La destruction par les flammes de la pagode dorée marque l’effondrement du rêve impérialiste.  Le film pose le dilemme en filigrane:  comment le sujet peut-il reconduire l’héritage paternel de beauté après que le Japon ait été défiguré par les nuages atomiques dans un avant-goût d’ apocalypse nucléaire ? Mizoguchi Goichi entend soustraire aux forces d’occupation ce joyau millénaire qu’est le pavillon d’or en y mettant le feu. Manifestant par là même la volonté de rendre le sanctuaire à sa culture par la vertu purificatrice du feu.

Le pavillon d’or s’ouvre et se ferme sur un interrogatoire. Il est d’emblée établi que Goichi est l’incendiaire du temple du pavillon d’or et un long flashback s’ensuit.  Dans la culture occidentale, la culpabilité peut être soulagée comme la reconnaissance d’ un fait accompli à travers la confession. Dans la culture japonaise, la honte et l’humiliation ne peuvent être absoutes avant que le coupable soit en conformité avec ce que la société est en droit d’attendre de lui. Ce qui conduit au suicide de Goichi.
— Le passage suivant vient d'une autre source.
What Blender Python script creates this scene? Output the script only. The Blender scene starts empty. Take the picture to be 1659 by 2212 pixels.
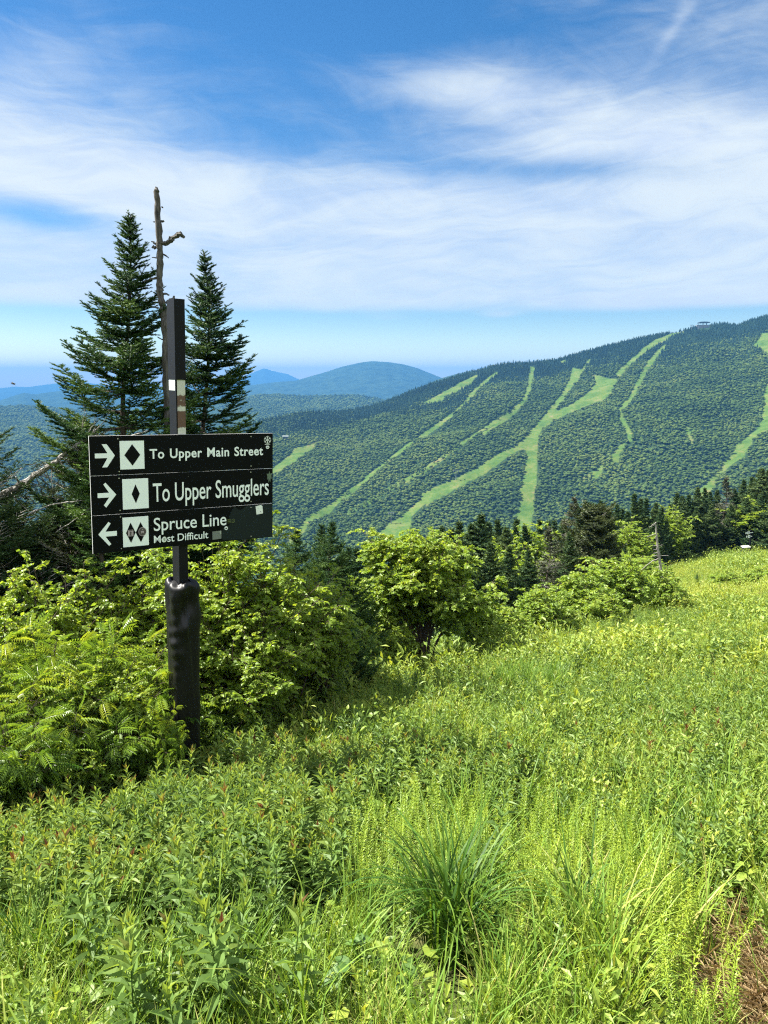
import bpy, math, random
import numpy as np
from mathutils import Matrix, Vector, Euler

S = bpy.context.scene
COL = S.collection
R = math.radians
rng = np.random.default_rng(7)

# ------------------------------------------------------------------ camera, sky, sun, exposure
F, CU, CV = 1661.0, 829.5, 1106.0            # focal length and centre, in 1659 x 2212 units
PITCH = math.atan((CV - 822.0) / F)
cam = bpy.data.objects.new("camera", bpy.data.cameras.new("camera"))
COL.objects.link(cam)
cam.data.sensor_fit = 'VERTICAL'
cam.data.sensor_height = 24.0
cam.data.lens = 24.0 * F / 2212.0
cam.data.clip_start = 0.05
cam.data.clip_end = 80000.0
cam.location = (0, 0, 0)
cam.rotation_euler = (math.pi / 2 - PITCH, 0, 0)
S.camera = cam

SUN_EL, SUN_AZ = 52.0, -72.0                 # azimuth from +Y, negative = left
sl = bpy.data.lights.new("sun", 'SUN')
sl.energy = 5.0
sl.angle = R(0.53)
sl.color = (1.0, 0.95, 0.86)
sun = bpy.data.objects.new("sun", sl)
COL.objects.link(sun)
sdir = Vector((math.sin(R(SUN_AZ)) * math.cos(R(SUN_EL)), math.cos(R(SUN_AZ)) * math.cos(R(SUN_EL)), math.sin(R(SUN_EL))))
sun.rotation_euler = (-sdir).to_track_quat('-Z', 'Y').to_euler()

S.view_settings.view_transform = 'Standard'
S.view_settings.look = 'None'
S.view_settings.gamma = 1.0
S.view_settings.exposure = 2.13
S.render.engine = 'CYCLES'
S.cycles.use_denoising = False
S.cycles.pixel_filter_type = 'BLACKMAN_HARRIS'
S.cycles.filter_width = 1.2
S.cycles.sample_clamp_indirect = 4.0
S.cycles.max_bounces = 7
S.cycles.diffuse_bounces = 3
S.cycles.glossy_bounces = 2
S.cycles.transmission_bounces = 5
S.cycles.transparent_max_bounces = 6
S.cycles.volume_bounces = 0
S.cycles.caustics_reflective = False
S.cycles.caustics_refractive = False


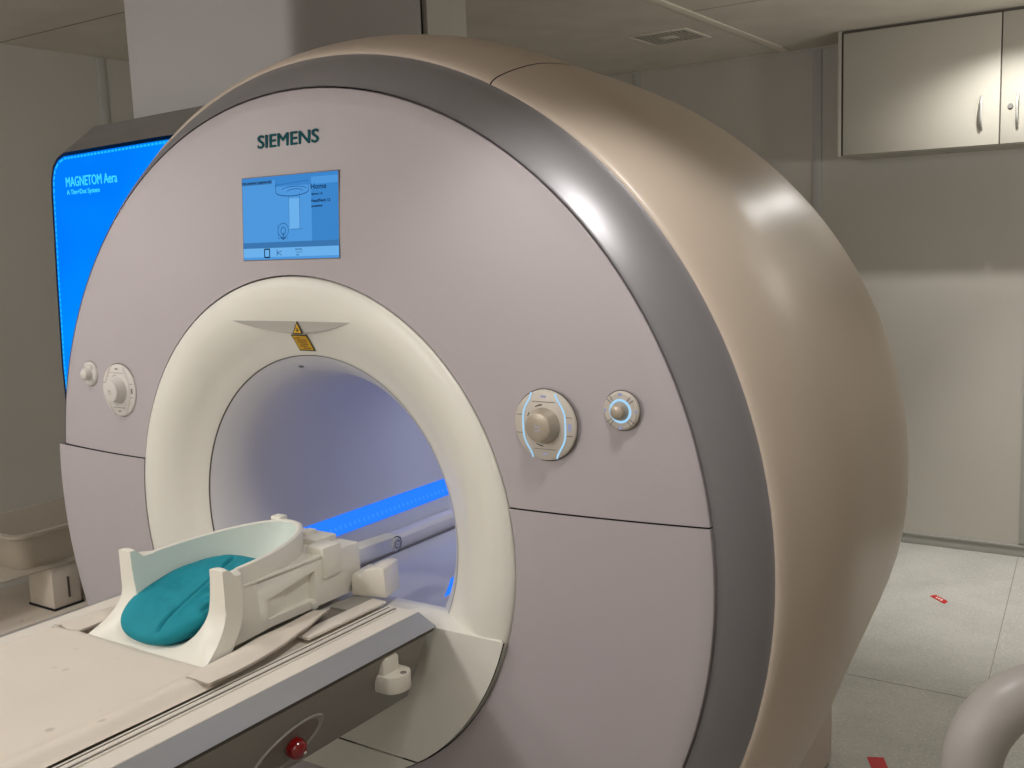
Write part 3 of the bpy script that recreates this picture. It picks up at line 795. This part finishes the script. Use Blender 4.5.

Le transitoire peut allumer la flamme du tourment

L’écrivain nationaliste Yukio Mishima considérait, quant à lui, le processus d’ américanisation comme un piétinement indigne de ce qui faisait la gloire ancestrale de la japonité; culminant dans son suicide théâtral par harakiri (seppuku), rituel sacrificiel et expiatoire qui le lavera pour toujours du déshonneur et de l’humiliation. La destruction par le feu du temple sacré est l’expression ultime pour Goichi de son aversion envers lui-même et de son sens de l’indignité.

Le pavillon d’or est une allégorie sur la manière dont le transitoire peut allumer la flamme du tourment. En cela, il est un acte intemporel de critique sociale , une méditation sombre sur l’ajustement spirituel de l’être humain aux vicissitudes de la vie. Demeure malgré tout cette perspective bouddhiste qui entrevoit l’attachement aux choses comme une entrave à l’élévation et l’illumination.

Pour la petite histoire, le véritable incendiaire en 1950 du temple Shukaku , Yoken Hayashi, tenta de se suicider mais survécut pour être jugé et écoper de sept ans d’emprisonnement. Relâché en 1955 pour schizophrénie, il mourut de tuberculose.

Splendor films ressort en salles le pavillon d’or en cinémascope noir et blanc dans une version HD restaurée 4K.